#### Information provided ####

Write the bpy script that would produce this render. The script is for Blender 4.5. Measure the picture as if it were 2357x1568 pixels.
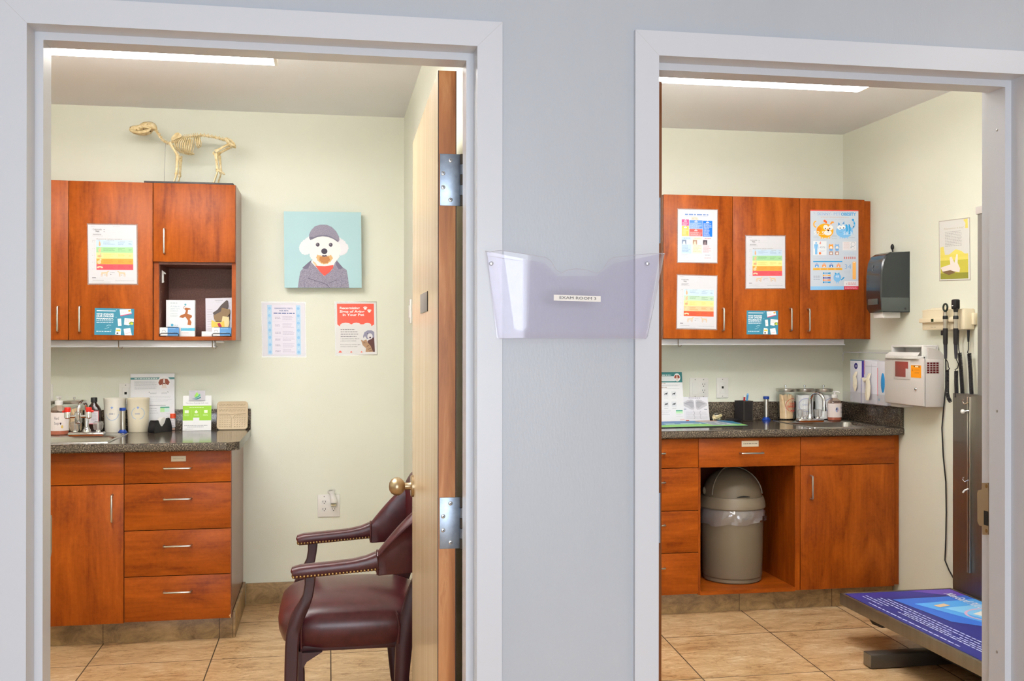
import bpy, bmesh, math, random
from mathutils import Vector, Matrix
random.seed(7)
S = bpy.context.scene
for _o in list(bpy.data.objects): bpy.data.objects.remove(_o)
COL = S.collection
PI = math.pi
sin, cos, rad = math.sin, math.cos, math.radians

# ------------------------------------------------------------------ camera
EYE = 1.372                       # lens height above the floor (metres)
FPX, YAW, PITCH, ROLL = 2373.8, .175716, .000967, -.000932
CX, CY = 1178.5, 784.0
_r = Vector((cos(YAW), -sin(YAW), 0)); _f = Vector((sin(YAW)*cos(PITCH), cos(YAW)*cos(PITCH), sin(PITCH)))
_d = -_r.cross(_f)
AX_R = cos(ROLL)*_r + sin(ROLL)*_d; AX_D = -sin(ROLL)*_r + cos(ROLL)*_d; AX_F = _f
cam_d = bpy.data.cameras.new('camera'); cam = bpy.data.objects.new('camera', cam_d); COL.objects.link(cam)
cam_d.sensor_width = 36; cam_d.lens = FPX/2357*36; cam_d.clip_start = .02; cam_d.clip_end = 60
m = Matrix((( AX_R.x, -AX_D.x, -AX_F.x, 0), (AX_R.y, -AX_D.y, -AX_F.y, 0), (AX_R.z, -AX_D.z, -AX_F.z, EYE), (0, 0, 0, 1)))
cam.matrix_world = m
S.camera = cam

# ------------------------------------------------------------------ light and exposure
S.view_settings.view_transform = 'Standard'; S.view_settings.look = 'None'
S.view_settings.gamma = 1; S.view_settings.use_curve_mapping = False
S.view_settings.exposure = 0.0
W = bpy.data.worlds.new('world'); S.world = W; W.use_nodes = True
W.node_tree.nodes['Background'].inputs[0].default_value = (.62, .76, 1, 1)
W.node_tree.nodes['Background'].inputs[1].default_value = 1.0
LAMP = 21.0
HALL_LAMP = 16.0
def area(name, loc, rot, sx, sy, power, col):
    l = bpy.data.lights.new(name, 'AREA'); l.shape = 'RECTANGLE'; l.size = sx; l.size_y = sy; l.energy = power; l.color = col
    o = bpy.data.objects.new(name, l); o.location = loc; o.rotation_euler = rot; COL.objects.link(o); return o
area('daylight_through_hall_window', (.03, -2.32, 1.25), (rad(90), 0, 0), 2.5, 2.0, 140, (.86, .93, 1))

# ------------------------------------------------------------------ survey helpers: where a line of sight meets a real plane
def ray(u, v): return AX_R*((u-CX)/FPX) + AX_D*((v-CY)/FPX) + AX_F
def onY(u, v, Y): d = ray(u, v); return d*(Y/d.y) + Vector((0, 0, EYE))
def onX(u, v, X): d = ray(u, v); return d*(X/d.x) + Vector((0, 0, EYE))
def onZ(u, v, Z): d = ray(u, v); return d*((Z-EYE)/d.z) + Vector((0, 0, EYE))
def xr(u, v=784): d = ray(u, v); return d.x/d.y
def zY(v, Y, u=1178): return onY(u, v, Y).z

# ------------------------------------------------------------------ materials
def lin(h):
    h = h.lstrip('#'); o = []
    for i in (0, 2, 4):
        c = int(h[i:i+2], 16)/255; o.append(c/12.92 if c <= .04045 else ((c+.055)/1.055)**2.4)
    return (*o, 1)
def mat(name, col='#808080', rough=.5, metal=0, spec=.5, coat=0, emit=0, alpha=1, trans=0, ior=1.45):
    M_ = bpy.data.materials.new(name); M_.use_nodes = True
    b = M_.node_tree.nodes['Principled BSDF']; c = lin(col) if isinstance(col, str) else col
    b.inputs['Base Color'].default_value = c; b.inputs['Roughness'].default_value = rough
    b.inputs['Metallic'].default_value = metal; b.inputs['Specular IOR Level'].default_value = spec
    b.inputs['Coat Weight'].default_value = coat; b.inputs['Alpha'].default_value = alpha
    b.inputs['Transmission Weight'].default_value = trans; b.inputs['IOR'].default_value = ior
    if emit: b.inputs['Emission Color'].default_value = c; b.inputs['Emission Strength'].default_value = emit
    M_.diffuse_color = c
    return M_
def nodes(M_):
    t = M_.node_tree; b = t.nodes['Principled BSDF']
    N = lambda k, **kw: _n(t, k, kw)
    return t, b, N
def _n(t, k, kw):
    n = t.nodes.new(k)
    for a, v in kw.items():
        if a.startswith('i_'):
            key = a[2:]; key = int(key) if key.isdigit() else key.replace('_', ' ')
            n.inputs[key].default_value = v
        else: setattr(n, a, v)
    return n
def ramp(t, stops):
    r = t.nodes.new('ShaderNodeValToRGB'); e = r.color_ramp.elements
    while len(e) < len(stops): e.new(.5)
    for el, (p, c) in zip(e, stops): el.position = p; el.color = lin(c) if isinstance(c, str) else c
    return r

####

Work to complete: Reproduce all of the data exactly, omitting each picture it holds.

Exercise result:
Write the bpy script that would produce this render. The script is for Blender 4.5. Measure the picture as if it were 2357x1568 pixels.
import bpy, bmesh, math, random
from mathutils import Vector, Matrix
random.seed(7)
S = bpy.context.scene
for _o in list(bpy.data.objects): bpy.data.objects.remove(_o)
COL = S.collection
PI = math.pi
sin, cos, rad = math.sin, math.cos, math.radians

# ------------------------------------------------------------------ camera
EYE = 1.372                       # lens height above the floor (metres)
FPX, YAW, PITCH, ROLL = 2373.8, .175716, .000967, -.000932
CX, CY = 1178.5, 784.0
_r = Vector((cos(YAW), -sin(YAW), 0)); _f = Vector((sin(YAW)*cos(PITCH), cos(YAW)*cos(PITCH), sin(PITCH)))
_d = -_r.cross(_f)
AX_R = cos(ROLL)*_r + sin(ROLL)*_d; AX_D = -sin(ROLL)*_r + cos(ROLL)*_d; AX_F = _f
cam_d = bpy.data.cameras.new('camera'); cam = bpy.data.objects.new('camera', cam_d); COL.objects.link(cam)
cam_d.sensor_width = 36; cam_d.lens = FPX/2357*36; cam_d.clip_start = .02; cam_d.clip_end = 60
m = Matrix((( AX_R.x, -AX_D.x, -AX_F.x, 0), (AX_R.y, -AX_D.y, -AX_F.y, 0), (AX_R.z, -AX_D.z, -AX_F.z, EYE), (0, 0, 0, 1)))
cam.matrix_world = m
S.camera = cam

# ------------------------------------------------------------------ light and exposure
S.view_settings.view_transform = 'Standard'; S.view_settings.look = 'None'
S.view_settings.gamma = 1; S.view_settings.use_curve_mapping = False
S.view_settings.exposure = 0.0
W = bpy.data.worlds.new('world'); S.world = W; W.use_nodes = True
W.node_tree.nodes['Background'].inputs[0].default_value = (.62, .76, 1, 1)
W.node_tree.nodes['Background'].inputs[1].default_value = 1.0
LAMP = 21.0
HALL_LAMP = 16.0
def area(name, loc, rot, sx, sy, power, col):
    l = bpy.data.lights.new(name, 'AREA'); l.shape = 'RECTANGLE'; l.size = sx; l.size_y = sy; l.energy = power; l.color = col
    o = bpy.data.objects.new(name, l); o.location = loc; o.rotation_euler = rot; COL.objects.link(o); return o
area('daylight_through_hall_window', (.03, -2.32, 1.25), (rad(90), 0, 0), 2.5, 2.0, 140, (.86, .93, 1))

# ------------------------------------------------------------------ survey helpers: where a line of sight meets a real plane
def ray(u, v): return AX_R*((u-CX)/FPX) + AX_D*((v-CY)/FPX) + AX_F
def onY(u, v, Y): d = ray(u, v); return d*(Y/d.y) + Vector((0, 0, EYE))
def onX(u, v, X): d = ray(u, v); return d*(X/d.x) + Vector((0, 0, EYE))
def onZ(u, v, Z): d = ray(u, v); return d*((Z-EYE)/d.z) + Vector((0, 0, EYE))
def xr(u, v=784): d = ray(u, v); return d.x/d.y
def zY(v, Y, u=1178): return onY(u, v, Y).z

# ------------------------------------------------------------------ materials
def lin(h):
    h = h.lstrip('#'); o = []
    for i in (0, 2, 4):
        c = int(h[i:i+2], 16)/255; o.append(c/12.92 if c <= .04045 else ((c+.055)/1.055)**2.4)
    return (*o, 1)
def mat(name, col='#808080', rough=.5, metal=0, spec=.5, coat=0, emit=0, alpha=1, trans=0, ior=1.45):
    M_ = bpy.data.materials.new(name); M_.use_nodes = True
    b = M_.node_tree.nodes['Principled BSDF']; c = lin(col) if isinstance(col, str) else col
    b.inputs['Base Color'].default_value = c; b.inputs['Roughness'].default_value = rough
    b.inputs['Metallic'].default_value = metal; b.inputs['Specular IOR Level'].default_value = spec
    b.inputs['Coat Weight'].default_value = coat; b.inputs['Alpha'].default_value = alpha
    b.inputs['Transmission Weight'].default_value = trans; b.inputs['IOR'].default_value = ior
    if emit: b.inputs['Emission Color'].default_value = c; b.inputs['Emission Strength'].default_value = emit
    M_.diffuse_color = c
    return M_
def nodes(M_):
    t = M_.node_tree; b = t.nodes['Principled BSDF']
    N = lambda k, **kw: _n(t, k, kw)
    return t, b, N
def _n(t, k, kw):
    n = t.nodes.new(k)
    for a, v in kw.items():
        if a.startswith('i_'):
            key = a[2:]; key = int(key) if key.isdigit() else key.replace('_', ' ')
            n.inputs[key].default_value = v
        else: setattr(n, a, v)
    return n
def ramp(t, stops):
    r = t.nodes.new('ShaderNodeValToRGB'); e = r.color_ramp.elements
    while len(e) < len(stops): e.new(.5)
    for el, (p, c) in zip(e, stops): el.position = p; el.color = lin(c) if isinstance(c, str) else c
    return r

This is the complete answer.